“A writer writes not because he is educated but because he is driven by the need to communicate. Behind the need to communicate is the need to share. Behind the need to share is the need to be understood.” -Leo Rosten
Communication is the essence and primary vehicle for most everything in life. Everyone does it all the time, with and without agreed upon signals, words, expressions. Communication errors are a natural outcome of all of the many forms of communicating going on continuously. We all have our own personal blend of communication errors that we commit, usually without recognition, as they are deeply ingrained in our way being. They impact all our relationships in ways that run deep and oddly are invisible to us.
The new CEO, talks to me frequently about speaking from multiple voices by understanding your audience. I am forced to recognize how rarely I consider the perception of others in my communications. I am too hungry to make my point, I miss the chance to listen for what is behind the words, to hear and be moved by someone else’s feelings and experience in ways that I couldn’t predict.
Thousands of years ago, Epictetus, a greek philosopher said: “First learn the meaning of what you say, and then speak.” It is embarrassing how often I think I know what I am saying, but don’t actually. Our language is so familiar to us, and our own meaning is so deeply imbedded in us, that we don’t think of the meaning of what we say. When I was learning French years ago and I would translate back and forth between languages, I spent a lot of time considering the words and meaning I was trying to convey. Some French expressions don’t really exist in English, or have three meanings rolled into one.
I grew up in a yelling house, where my father’s normal range was loud to bellowing. The television was always on loud, I played my stereo at the full strength of the small speaker set to drown out the noise. Maybe I am slightly hard of hearing, because I rarely speak quietly. I often have to have things repeated when they are spoken quietly, as though it is a sound level my brain can’t fully register. It has long been a problem between my husband and I who is introspective and needs silence. I am noisy apparently or at least a stranger to quietness in my speech, my thoughts and my emotions.

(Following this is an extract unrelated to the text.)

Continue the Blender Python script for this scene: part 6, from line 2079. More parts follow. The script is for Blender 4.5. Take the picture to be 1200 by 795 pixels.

This combination of communication errors is probably the basis of my urge to write. I long to be understood, if by no one more than myself. When I write I am listening deeply, truly interested in the space behind the words, trying to make sense of the beautiful and unpredictable, painful and authentic, fleeting and timeless. In my writing, I can master my communication errors; I wonder what it will take to expand that skill base to my spoken words.